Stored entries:
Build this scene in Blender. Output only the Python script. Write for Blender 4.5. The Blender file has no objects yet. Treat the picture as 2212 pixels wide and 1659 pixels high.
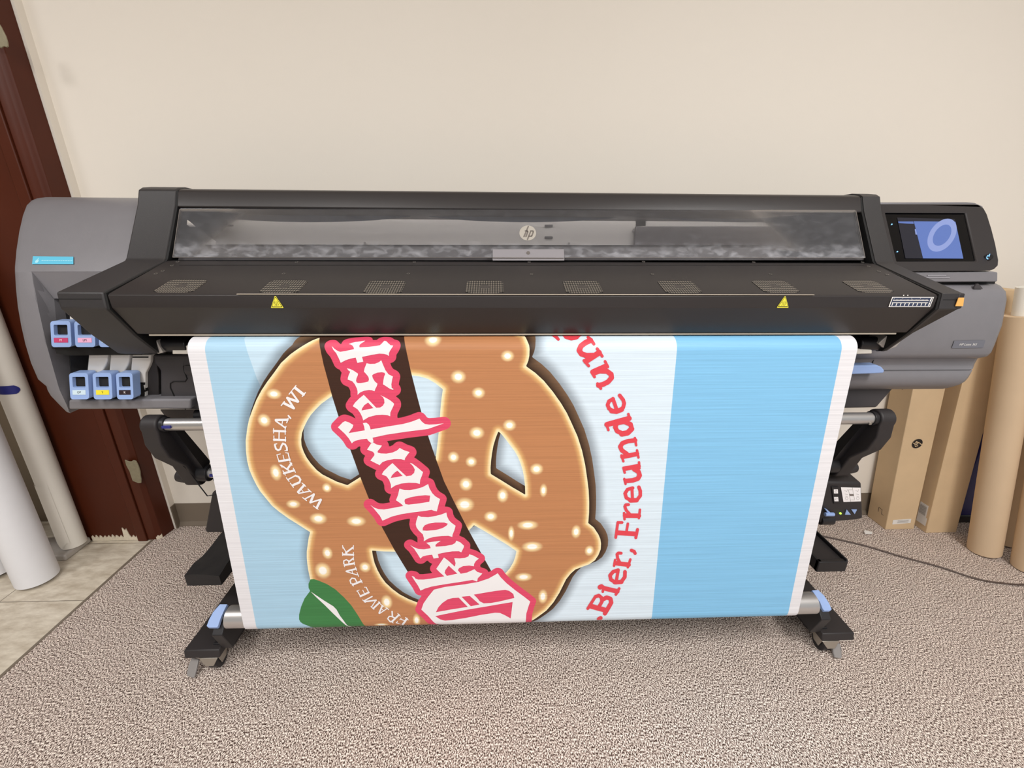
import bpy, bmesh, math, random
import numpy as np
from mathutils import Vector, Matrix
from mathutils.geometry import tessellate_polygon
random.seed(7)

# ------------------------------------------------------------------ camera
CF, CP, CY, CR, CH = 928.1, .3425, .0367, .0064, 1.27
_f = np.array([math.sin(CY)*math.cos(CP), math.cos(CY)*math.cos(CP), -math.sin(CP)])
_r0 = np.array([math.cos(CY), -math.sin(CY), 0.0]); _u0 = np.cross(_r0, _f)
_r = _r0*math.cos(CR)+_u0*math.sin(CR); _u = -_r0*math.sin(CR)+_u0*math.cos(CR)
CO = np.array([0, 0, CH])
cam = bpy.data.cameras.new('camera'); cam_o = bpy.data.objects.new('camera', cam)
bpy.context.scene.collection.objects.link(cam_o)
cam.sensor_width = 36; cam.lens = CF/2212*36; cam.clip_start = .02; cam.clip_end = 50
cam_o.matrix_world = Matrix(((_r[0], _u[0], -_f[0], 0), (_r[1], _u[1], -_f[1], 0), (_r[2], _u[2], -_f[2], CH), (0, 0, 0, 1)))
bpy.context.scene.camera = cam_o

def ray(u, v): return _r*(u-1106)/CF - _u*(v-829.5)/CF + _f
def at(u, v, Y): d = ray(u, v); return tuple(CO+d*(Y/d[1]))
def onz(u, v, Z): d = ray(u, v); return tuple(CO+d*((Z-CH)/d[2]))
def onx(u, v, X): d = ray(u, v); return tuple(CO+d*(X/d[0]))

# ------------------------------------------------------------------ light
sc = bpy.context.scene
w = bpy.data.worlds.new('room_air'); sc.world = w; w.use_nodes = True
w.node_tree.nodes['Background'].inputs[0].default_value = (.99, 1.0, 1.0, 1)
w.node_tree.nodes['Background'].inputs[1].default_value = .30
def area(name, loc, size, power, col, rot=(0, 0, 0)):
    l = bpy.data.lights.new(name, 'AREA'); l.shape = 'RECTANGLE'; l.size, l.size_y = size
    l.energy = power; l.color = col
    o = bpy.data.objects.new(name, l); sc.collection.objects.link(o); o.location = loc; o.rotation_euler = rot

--

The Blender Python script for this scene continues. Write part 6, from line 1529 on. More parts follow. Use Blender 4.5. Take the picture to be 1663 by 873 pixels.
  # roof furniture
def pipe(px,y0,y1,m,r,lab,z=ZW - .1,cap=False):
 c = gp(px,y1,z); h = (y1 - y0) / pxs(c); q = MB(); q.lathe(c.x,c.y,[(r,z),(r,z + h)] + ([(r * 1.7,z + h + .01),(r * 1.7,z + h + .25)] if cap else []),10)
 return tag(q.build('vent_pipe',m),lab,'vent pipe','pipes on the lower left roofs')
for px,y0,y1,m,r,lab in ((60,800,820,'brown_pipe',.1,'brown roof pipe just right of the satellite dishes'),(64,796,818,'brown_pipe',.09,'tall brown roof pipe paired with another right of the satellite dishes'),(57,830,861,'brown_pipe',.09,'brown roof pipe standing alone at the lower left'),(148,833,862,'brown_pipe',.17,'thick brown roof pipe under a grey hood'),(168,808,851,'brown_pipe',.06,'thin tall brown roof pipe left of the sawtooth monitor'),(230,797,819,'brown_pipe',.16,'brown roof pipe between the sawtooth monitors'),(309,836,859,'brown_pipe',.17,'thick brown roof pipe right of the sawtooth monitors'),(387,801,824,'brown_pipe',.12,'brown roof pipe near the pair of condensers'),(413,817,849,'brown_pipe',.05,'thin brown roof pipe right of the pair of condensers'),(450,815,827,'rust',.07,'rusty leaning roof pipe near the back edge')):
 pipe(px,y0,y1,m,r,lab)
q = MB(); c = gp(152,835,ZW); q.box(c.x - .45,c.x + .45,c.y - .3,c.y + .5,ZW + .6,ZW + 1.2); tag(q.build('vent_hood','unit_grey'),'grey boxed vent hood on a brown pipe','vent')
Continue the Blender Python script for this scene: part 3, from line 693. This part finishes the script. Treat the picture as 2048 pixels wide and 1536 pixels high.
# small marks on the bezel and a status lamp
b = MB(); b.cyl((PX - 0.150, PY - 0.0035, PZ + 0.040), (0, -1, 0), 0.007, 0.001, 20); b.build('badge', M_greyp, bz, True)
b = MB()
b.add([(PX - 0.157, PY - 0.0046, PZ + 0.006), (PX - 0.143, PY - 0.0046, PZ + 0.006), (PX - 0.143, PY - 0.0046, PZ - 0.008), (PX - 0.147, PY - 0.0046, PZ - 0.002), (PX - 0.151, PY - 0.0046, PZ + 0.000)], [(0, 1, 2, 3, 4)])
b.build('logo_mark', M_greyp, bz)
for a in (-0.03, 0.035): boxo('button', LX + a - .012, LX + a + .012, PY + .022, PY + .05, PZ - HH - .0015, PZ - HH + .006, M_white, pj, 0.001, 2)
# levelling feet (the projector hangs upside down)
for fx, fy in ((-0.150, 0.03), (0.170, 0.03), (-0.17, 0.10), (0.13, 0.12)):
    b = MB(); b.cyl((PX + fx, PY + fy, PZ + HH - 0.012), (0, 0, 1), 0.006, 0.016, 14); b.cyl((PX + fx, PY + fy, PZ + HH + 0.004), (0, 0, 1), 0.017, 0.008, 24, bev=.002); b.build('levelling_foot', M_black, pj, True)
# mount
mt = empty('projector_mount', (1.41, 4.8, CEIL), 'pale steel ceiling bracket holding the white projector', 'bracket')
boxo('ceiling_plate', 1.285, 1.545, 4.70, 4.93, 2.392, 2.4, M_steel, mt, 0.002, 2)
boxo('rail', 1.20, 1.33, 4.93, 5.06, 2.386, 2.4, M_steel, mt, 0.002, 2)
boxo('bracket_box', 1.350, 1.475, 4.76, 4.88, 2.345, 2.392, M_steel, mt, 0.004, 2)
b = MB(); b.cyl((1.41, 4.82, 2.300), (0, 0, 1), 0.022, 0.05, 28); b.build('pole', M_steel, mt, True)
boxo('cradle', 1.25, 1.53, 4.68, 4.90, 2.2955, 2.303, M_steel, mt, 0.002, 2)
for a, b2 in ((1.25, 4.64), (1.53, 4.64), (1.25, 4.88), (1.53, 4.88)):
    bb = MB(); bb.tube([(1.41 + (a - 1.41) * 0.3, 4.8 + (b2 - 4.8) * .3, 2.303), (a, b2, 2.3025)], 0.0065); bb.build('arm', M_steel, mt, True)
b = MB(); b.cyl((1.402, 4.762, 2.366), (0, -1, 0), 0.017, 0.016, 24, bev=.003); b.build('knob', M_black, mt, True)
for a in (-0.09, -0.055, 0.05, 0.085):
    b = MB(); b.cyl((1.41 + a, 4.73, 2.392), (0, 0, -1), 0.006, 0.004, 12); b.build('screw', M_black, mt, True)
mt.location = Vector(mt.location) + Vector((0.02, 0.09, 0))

Aim: In the listing above, find the line with "Build this scene" and the line with "random.seed(7)". Copy both of them and every line between, exactly, but not the pictures.

Written solution:
Build this scene in Blender. Output only the Python script. Write for Blender 4.5. The Blender file has no objects yet. Treat the picture as 2212 pixels wide and 1659 pixels high.
import bpy, bmesh, math, random
import numpy as np
from mathutils import Vector, Matrix
from mathutils.geometry import tessellate_polygon
random.seed(7)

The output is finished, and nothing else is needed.